> **Requirement**:
Transcribe the material word for word, but without the images.

── Stored data

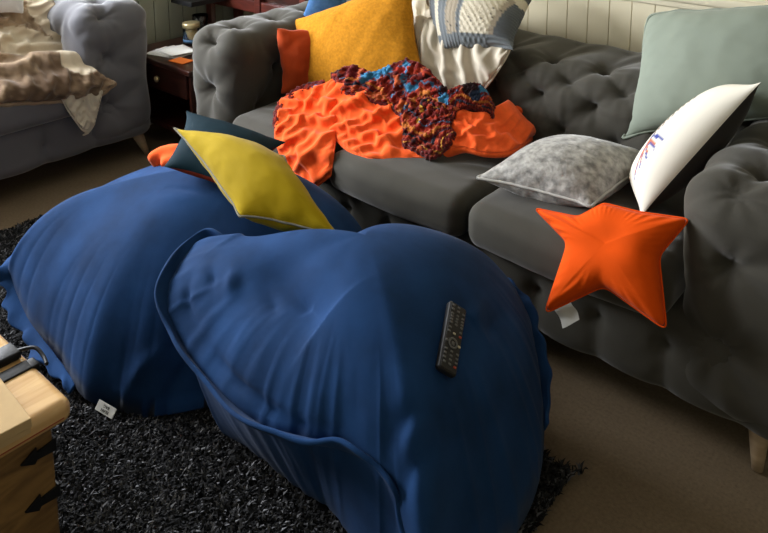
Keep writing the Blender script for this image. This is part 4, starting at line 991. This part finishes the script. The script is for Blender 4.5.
def inside(x, y):
    r = np.zeros(len(x), bool); j = len(rp)-1
    for i in range(len(rp)):
        xi, yi = rp[i, 0], rp[i, 1]; xj, yj = rp[j, 0], rp[j, 1]
        cnd = ((yi > y) != (yj > y)) & (x < (xj-xi)*(y-yi)/(yj-yi+1e-12)+xi); r ^= cnd; j = i
    return r
rs = np.random.RandomState(5)
n_ = 230000; x = rs.uniform(-2.95, -.6, n_); y = rs.uniform(.25, 1.55, n_)
k = inside(x, y); x, y = x[k], y[k]
r1 = np.hypot((x-c1[0])/.40, (y-c1[1])/.22) > 1; r2 = np.hypot((x-c2[0])/.42, (y-c2[1])/.30) > 1; k = r1 & r2; x, y = x[k], y[k]; n_ = len(x)
print('TUFTS', n_)
ang = rs.uniform(0, 6.28, n_); wdt = rs.uniform(.0022, .0042, n_); hgt = rs.uniform(.018, .034, n_); lean = rs.uniform(.006, .024, n_); la = ang+rs.uniform(.8, 2.3, n_)
ca, sa = np.cos(ang)*wdt, np.sin(ang)*wdt; lx, ly = np.cos(la)*lean, np.sin(la)*lean; z0 = np.full(n_, .01)
V = np.empty((n_, 5, 3))
V[:, 0] = np.stack([x-ca, y-sa, z0], 1); V[:, 1] = np.stack([x+ca, y+sa, z0], 1)
V[:, 2] = np.stack([x+ca+lx*.4, y+sa+ly*.4, z0+hgt*.7], 1); V[:, 3] = np.stack([x-ca+lx*.4, y-sa+ly*.4, z0+hgt*.7], 1); V[:, 4] = np.stack([x+lx, y+ly, z0+hgt*.85], 1)
b0 = np.arange(n_)*5
me = bpy.data.meshes.new('pile'); me.vertices.add(n_*5); me.vertices.foreach_set('co', (V-ORG['rug']).ravel())
loops = np.stack([b0, b0+1, b0+2, b0+3, b0+3, b0+2, b0+4], 1).ravel(); me.loops.add(len(loops)); me.loops.foreach_set('vertex_index', loops)
me.polygons.add(n_*2); ls = np.stack([np.arange(n_)*7, np.arange(n_)*7+4], 1).ravel(); me.polygons.foreach_set('loop_start', ls)
try: me.polygons.foreach_set('loop_total', np.tile([4, 3], n_))
except Exception: pass
me.update(); me.validate()
g_ = rs.rand(n_); base = np.where(g_ > .80, rs.uniform(.07, .16, n_), rs.uniform(.010, .035, n_))
c4 = np.ones((n_, 5, 4)); c4[:, :, :3] = base[:, None, None]*np.array([1, 1, 1.04]); ca_ = me.color_attributes.new('pattern', 'FLOAT_COLOR', 'POINT'); ca_.data.foreach_set('color', c4.ravel())
me.materials.append(M['rug']); po = bpy.data.objects.new('pile', me); COL.objects.link(po); po.parent = rug; po['kind'] = 'stuff'

# ------------------------------------------------------------------ pine chest, iron straps and cardboard box
ZL = .42; cx_, cy_ = -1.325, .615
t = thing('chest', 'waxed pine storage chest with black iron straps at the lower left', 'chest', (-1.7, .3, 0))
MB().bbox((-2.25, -.05, ZL-.05), (cx_, cy_, ZL), .02, 6).build('lid', M['pine'], t, True)
MB().bbox((-2.22, -.02, .02), (cx_-.035, cy_-.03, ZL-.05), .006).build('body', M['pineside'], t)
MB().bbox((-2.23, cy_-.105, .0), (cx_-.026, cy_-.021, .03), .006).build('foot', M['pineside'], t)
MB().bbox((-2.21, -.03, .0), (cx_-.026, .05, .03), .006).build('foot', M['pineside'], t)
MB().bbox((cx_-.012, -.03, ZL-.0335), (cx_+.0008, cy_-.02, ZL-.0305), .001).build('edge_line', M['redline'], t)
# strap across the lid
ys = [cy_+.002, cy_+.002, cy_-.02, cy_-.06, .3, 0.0]
pS = atz(40, 359, ZL); xs_ = pS[0]-.0
st_ = MB()
st_.bbox((xs_-.016, -.055, ZL-.001), (xs_+.016, cy_-.012, ZL+.004), .0015); st_.bbox((xs_-.016, cy_-.014, ZL-.05), (xs_+.016, cy_+.004, ZL+.003), .004, 3)
st_.build('lid_strap', M['iron'], t, True)
# hasp and ring on the lid
hp = atz(4, 362, ZL); hb = MB(); hb.bbox((hp[0]-.03, hp[1]-.035, ZL), (hp[0]+.018, hp[1]+.03, ZL+.018), .005)
hb.tube(spline([(hp[0]+.0, hp[1]+.02, ZL+.012), (hp[0]+.03, hp[1]+.05, ZL+.02), (hp[0]+.06, hp[1]+.055, ZL+.012), (hp[0]+.085, hp[1]+.05, ZL+.008)], 20), .004, 8); hb.build('hasp', M['iron'], t, True)
# arrow-ended straps on the near end
xe = cx_-.034
for zz, yc in ((float(atx(58, 441, xe)[2]), .5), (float(atx(61, 487, xe)[2]), .5)):
    ar = MB(); y1_ = cy_-.03; pr = [(y1_, zz+.011), (y1_, zz-.013), (y1_-.035, zz-.009), (y1_-.04, zz-.016), (y1_-.066, zz-.002), (y1_-.035, zz+.016), (y1_-.034, zz+.006)]
    n7 = len(pr); ar.add([(xe, a_, b__) for a_, b__ in pr]+[(xe+.005, a_, b__) for a_, b__ in pr], [tuple(range(n7)), tuple(range(n7, 2*n7))[::-1]]+[(i, n7+i, n7+(i+1) % n7, (i+1) % n7) for i in range(n7)])
    ar.bbox((xe-.04, cy_-.032, zz-.014), (xe+.005, cy_-.026, zz+.014), .002)
    ar.build('iron_strap', M['iron'], t)
# flat cardboard box on the lid
p1 = atz(30, 418, ZL+.032); d1_ = atz(0, 379, ZL+.032)-p1; d1_ /= np.linalg.norm(d1_); d2_ = np.array([d1_[1], -d1_[0], 0]); e2 = atz(0, 431, ZL+.032)-p1
if d2_@e2 < 0: d2_ = -d2_
M4 = Matrix(((d1_[0], d2_[0], 0, p1[0]), (d1_[1], d2_[1], 0, p1[1]), (0, 0, 1, ZL+.001), (0, 0, 0, 1)))
print('BOX', p1, d1_, d2_)
t = thing('cardboard_box', 'flat tan cardboard box lying on the pine chest lid', 'box', (p1[0], p1[1], ZL))
MB().bbox((0, 0, 0), (.26, .20, .026), .002, 2, M4).build('tray', M['card'], t)
MB().bbox((-.002, -.002, .012), (.262, .202, .031), .002, 2, M4).build('lid', M['card'], t)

────

> **Worked answer**:
Keep writing the Blender script for this image. This is part 4, starting at line 991. This part finishes the script. The script is for Blender 4.5.
def inside(x, y):
    r = np.zeros(len(x), bool); j = len(rp)-1
    for i in range(len(rp)):
        xi, yi = rp[i, 0], rp[i, 1]; xj, yj = rp[j, 0], rp[j, 1]
        cnd = ((yi > y) != (yj > y)) & (x < (xj-xi)*(y-yi)/(yj-yi+1e-12)+xi); r ^= cnd; j = i
    return r
rs = np.random.RandomState(5)
n_ = 230000; x = rs.uniform(-2.95, -.6, n_); y = rs.uniform(.25, 1.55, n_)
k = inside(x, y); x, y = x[k], y[k]
r1 = np.hypot((x-c1[0])/.40, (y-c1[1])/.22) > 1; r2 = np.hypot((x-c2[0])/.42, (y-c2[1])/.30) > 1; k = r1 & r2; x, y = x[k], y[k]; n_ = len(x)
print('TUFTS', n_)
ang = rs.uniform(0, 6.28, n_); wdt = rs.uniform(.0022, .0042, n_); hgt = rs.uniform(.018, .034, n_); lean = rs.uniform(.006, .024, n_); la = ang+rs.uniform(.8, 2.3, n_)
ca, sa = np.cos(ang)*wdt, np.sin(ang)*wdt; lx, ly = np.cos(la)*lean, np.sin(la)*lean; z0 = np.full(n_, .01)
V = np.empty((n_, 5, 3))
V[:, 0] = np.stack([x-ca, y-sa, z0], 1); V[:, 1] = np.stack([x+ca, y+sa, z0], 1)
V[:, 2] = np.stack([x+ca+lx*.4, y+sa+ly*.4, z0+hgt*.7], 1); V[:, 3] = np.stack([x-ca+lx*.4, y-sa+ly*.4, z0+hgt*.7], 1); V[:, 4] = np.stack([x+lx, y+ly, z0+hgt*.85], 1)
b0 = np.arange(n_)*5
me = bpy.data.meshes.new('pile'); me.vertices.add(n_*5); me.vertices.foreach_set('co', (V-ORG['rug']).ravel())
loops = np.stack([b0, b0+1, b0+2, b0+3, b0+3, b0+2, b0+4], 1).ravel(); me.loops.add(len(loops)); me.loops.foreach_set('vertex_index', loops)
me.polygons.add(n_*2); ls = np.stack([np.arange(n_)*7, np.arange(n_)*7+4], 1).ravel(); me.polygons.foreach_set('loop_start', ls)
try: me.polygons.foreach_set('loop_total', np.tile([4, 3], n_))
except Exception: pass
me.update(); me.validate()
g_ = rs.rand(n_); base = np.where(g_ > .80, rs.uniform(.07, .16, n_), rs.uniform(.010, .035, n_))
c4 = np.ones((n_, 5, 4)); c4[:, :, :3] = base[:, None, None]*np.array([1, 1, 1.04]); ca_ = me.color_attributes.new('pattern', 'FLOAT_COLOR', 'POINT'); ca_.data.foreach_set('color', c4.ravel())
me.materials.append(M['rug']); po = bpy.data.objects.new('pile', me); COL.objects.link(po); po.parent = rug; po['kind'] = 'stuff'

# ------------------------------------------------------------------ pine chest, iron straps and cardboard box
ZL = .42; cx_, cy_ = -1.325, .615
t = thing('chest', 'waxed pine storage chest with black iron straps at the lower left', 'chest', (-1.7, .3, 0))
MB().bbox((-2.25, -.05, ZL-.05), (cx_, cy_, ZL), .02, 6).build('lid', M['pine'], t, True)
MB().bbox((-2.22, -.02, .02), (cx_-.035, cy_-.03, ZL-.05), .006).build('body', M['pineside'], t)
MB().bbox((-2.23, cy_-.105, .0), (cx_-.026, cy_-.021, .03), .006).build('foot', M['pineside'], t)
MB().bbox((-2.21, -.03, .0), (cx_-.026, .05, .03), .006).build('foot', M['pineside'], t)
MB().bbox((cx_-.012, -.03, ZL-.0335), (cx_+.0008, cy_-.02, ZL-.0305), .001).build('edge_line', M['redline'], t)
# strap across the lid
ys = [cy_+.002, cy_+.002, cy_-.02, cy_-.06, .3, 0.0]
pS = atz(40, 359, ZL); xs_ = pS[0]-.0
st_ = MB()
st_.bbox((xs_-.016, -.055, ZL-.001), (xs_+.016, cy_-.012, ZL+.004), .0015); st_.bbox((xs_-.016, cy_-.014, ZL-.05), (xs_+.016, cy_+.004, ZL+.003), .004, 3)
st_.build('lid_strap', M['iron'], t, True)
# hasp and ring on the lid
hp = atz(4, 362, ZL); hb = MB(); hb.bbox((hp[0]-.03, hp[1]-.035, ZL), (hp[0]+.018, hp[1]+.03, ZL+.018), .005)
hb.tube(spline([(hp[0]+.0, hp[1]+.02, ZL+.012), (hp[0]+.03, hp[1]+.05, ZL+.02), (hp[0]+.06, hp[1]+.055, ZL+.012), (hp[0]+.085, hp[1]+.05, ZL+.008)], 20), .004, 8); hb.build('hasp', M['iron'], t, True)
# arrow-ended straps on the near end
xe = cx_-.034
for zz, yc in ((float(atx(58, 441, xe)[2]), .5), (float(atx(61, 487, xe)[2]), .5)):
    ar = MB(); y1_ = cy_-.03; pr = [(y1_, zz+.011), (y1_, zz-.013), (y1_-.035, zz-.009), (y1_-.04, zz-.016), (y1_-.066, zz-.002), (y1_-.035, zz+.016), (y1_-.034, zz+.006)]
    n7 = len(pr); ar.add([(xe, a_, b__) for a_, b__ in pr]+[(xe+.005, a_, b__) for a_, b__ in pr], [tuple(range(n7)), tuple(range(n7, 2*n7))[::-1]]+[(i, n7+i, n7+(i+1) % n7, (i+1) % n7) for i in range(n7)])
    ar.bbox((xe-.04, cy_-.032, zz-.014), (xe+.005, cy_-.026, zz+.014), .002)
    ar.build('iron_strap', M['iron'], t)
# flat cardboard box on the lid
p1 = atz(30, 418, ZL+.032); d1_ = atz(0, 379, ZL+.032)-p1; d1_ /= np.linalg.norm(d1_); d2_ = np.array([d1_[1], -d1_[0], 0]); e2 = atz(0, 431, ZL+.032)-p1
if d2_@e2 < 0: d2_ = -d2_
M4 = Matrix(((d1_[0], d2_[0], 0, p1[0]), (d1_[1], d2_[1], 0, p1[1]), (0, 0, 1, ZL+.001), (0, 0, 0, 1)))
print('BOX', p1, d1_, d2_)
t = thing('cardboard_box', 'flat tan cardboard box lying on the pine chest lid', 'box', (p1[0], p1[1], ZL))
MB().bbox((0, 0, 0), (.26, .20, .026), .002, 2, M4).build('tray', M['card'], t)
MB().bbox((-.002, -.002, .012), (.262, .202, .031), .002, 2, M4).build('lid', M['card'], t)